## GIVEN PROBLEM
Without the pictures, set down every line of the data exactly.

## begin DATA

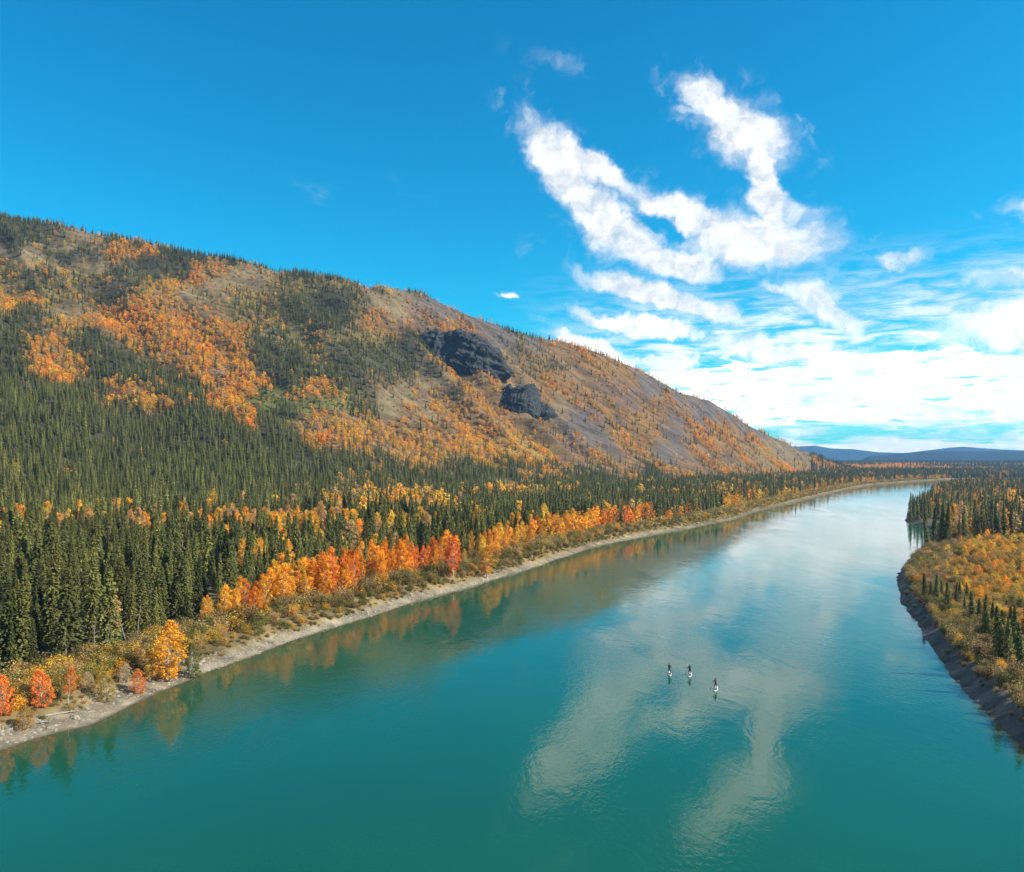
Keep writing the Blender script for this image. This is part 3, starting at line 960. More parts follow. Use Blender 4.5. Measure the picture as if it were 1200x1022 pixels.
def scatter_left_bank():
    # willow and low brush right above the beach
    P, g = along_left(4.0, 20, -90, 1110, 5900, 11)
    z, dl, *_ = height(P)
    i = dl > 6.8; P, z, dl = P[i], z[i], dl[i]
    k = len(P)
    tn = autumn(k, g, ['olive', 'brown', 'olive', 'olive', 'tan', 'brown', 'amber'], .6)
    s = g.uniform(.5, 1.25, k) * (0.55 + .75 * sstep(7, 14, dl)) * np.where(CX + F * P[:, 0] / P[:, 1] < 240, .85, 1.0)
    add('shrub', P, z, s * 1.1, s, tn, 1)
    P, g = along_left(8.0, 20, -60, 260, 420, 13)
    z, dl, *_ = height(P)
    k = len(P); s = g.uniform(.5, 1.0, k)
    add('shrub', P, z, s * 1.15, s, autumn(k, g, ['olive', 'tan', 'amber', 'olive', 'brown', 'yellow'], .6), 1)
    # dry grass tussocks at the lip of the beach
    P, g = along_left(2.5, 10, -90, 900, 2200, 12)
    z, dl, *_ = height(P)
    i = dl > 5.0; P, z = P[i], z[i]; k = len(P)
    s = g.uniform(.14, .36, k)
    add('shrub', P, z, s * 1.6, s, autumn(k, g, ['tan', 'olive', 'brown', 'olive'], .6), 1)
    # row of aspens, by stretches
    for px0, px1, d0, d1_, n, names, sc in [
            (238, 285, 16, 24, 10, ['orange', 'amber', 'orange'], .62), (285, 312, 15, 24, 7, ['red', 'orange'], .62),
            (310, 360, 15, 27, 18, ['orange', 'orange', 'amber'], .78), (358, 482, 13, 27, 62, ['orange', 'orange', 'orange', 'red'], .92),
            (482, 520, 14, 25, 10, ['red', 'red', 'orange'], .85), (522, 536, 14, 22, 5, ['red', 'orange'], 1.0),
            (536, 560, 14, 26, 5, ['brown', 'amber'], .62), (560, 590, 12, 24, 12, ['amber', 'yellow', 'orange'], .92),
            (590, 640, 13, 28, 26, ['orange', 'red', 'orange', 'amber'], .85), (640, 700, 13, 30, 44, ['orange', 'amber', 'orange'], .95),
            (700, 760, 14, 34, 44, ['orange', 'red', 'orange', 'brown'], .86), (760, 830, 14, 40, 30, ['red', 'orange', 'brown', 'pale'], .72),
            (850, 885, 12, 40, 30, ['amber', 'orange', 'yellow', 'orange'], .9), (885, 950, 12, 50, 60, ['amber', 'yellow', 'orange', 'olive'], .8),
            (950, 1010, 14, 90, 110, ['orange', 'amber', 'orange'], .9), (1010, 1100, 8, 70, 90, ['orange', 'amber', 'pale'], .8)]:
        P, g = along_left(d0, d1_, px0, px1, int(n * 1.35), 1000 + px0)
        z, dl, *_ = height(P)
        k = len(P)
        s = np.clip(g.normal(sc, .13, k), .35, 1.25)
        add('aspen', P, z, s * g.uniform(.80, 1.12, k), s * 1.04, autumn(k, g, names), 1)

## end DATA

## WRITTEN REPLY
Keep writing the Blender script for this image. This is part 3, starting at line 960. More parts follow. Use Blender 4.5. Measure the picture as if it were 1200x1022 pixels.
def scatter_left_bank():
    # willow and low brush right above the beach
    P, g = along_left(4.0, 20, -90, 1110, 5900, 11)
    z, dl, *_ = height(P)
    i = dl > 6.8; P, z, dl = P[i], z[i], dl[i]
    k = len(P)
    tn = autumn(k, g, ['olive', 'brown', 'olive', 'olive', 'tan', 'brown', 'amber'], .6)
    s = g.uniform(.5, 1.25, k) * (0.55 + .75 * sstep(7, 14, dl)) * np.where(CX + F * P[:, 0] / P[:, 1] < 240, .85, 1.0)
    add('shrub', P, z, s * 1.1, s, tn, 1)
    P, g = along_left(8.0, 20, -60, 260, 420, 13)
    z, dl, *_ = height(P)
    k = len(P); s = g.uniform(.5, 1.0, k)
    add('shrub', P, z, s * 1.15, s, autumn(k, g, ['olive', 'tan', 'amber', 'olive', 'brown', 'yellow'], .6), 1)
    # dry grass tussocks at the lip of the beach
    P, g = along_left(2.5, 10, -90, 900, 2200, 12)
    z, dl, *_ = height(P)
    i = dl > 5.0; P, z = P[i], z[i]; k = len(P)
    s = g.uniform(.14, .36, k)
    add('shrub', P, z, s * 1.6, s, autumn(k, g, ['tan', 'olive', 'brown', 'olive'], .6), 1)
    # row of aspens, by stretches
    for px0, px1, d0, d1_, n, names, sc in [
            (238, 285, 16, 24, 10, ['orange', 'amber', 'orange'], .62), (285, 312, 15, 24, 7, ['red', 'orange'], .62),
            (310, 360, 15, 27, 18, ['orange', 'orange', 'amber'], .78), (358, 482, 13, 27, 62, ['orange', 'orange', 'orange', 'red'], .92),
            (482, 520, 14, 25, 10, ['red', 'red', 'orange'], .85), (522, 536, 14, 22, 5, ['red', 'orange'], 1.0),
            (536, 560, 14, 26, 5, ['brown', 'amber'], .62), (560, 590, 12, 24, 12, ['amber', 'yellow', 'orange'], .92),
            (590, 640, 13, 28, 26, ['orange', 'red', 'orange', 'amber'], .85), (640, 700, 13, 30, 44, ['orange', 'amber', 'orange'], .95),
            (700, 760, 14, 34, 44, ['orange', 'red', 'orange', 'brown'], .86), (760, 830, 14, 40, 30, ['red', 'orange', 'brown', 'pale'], .72),
            (850, 885, 12, 40, 30, ['amber', 'orange', 'yellow', 'orange'], .9), (885, 950, 12, 50, 60, ['amber', 'yellow', 'orange', 'olive'], .8),
            (950, 1010, 14, 90, 110, ['orange', 'amber', 'orange'], .9), (1010, 1100, 8, 70, 90, ['orange', 'amber', 'pale'], .8)]:
        P, g = along_left(d0, d1_, px0, px1, int(n * 1.35), 1000 + px0)
        z, dl, *_ = height(P)
        k = len(P)
        s = np.clip(g.normal(sc, .13, k), .35, 1.25)
        add('aspen', P, z, s * g.uniform(.80, 1.12, k), s * 1.04, autumn(k, g, names), 1)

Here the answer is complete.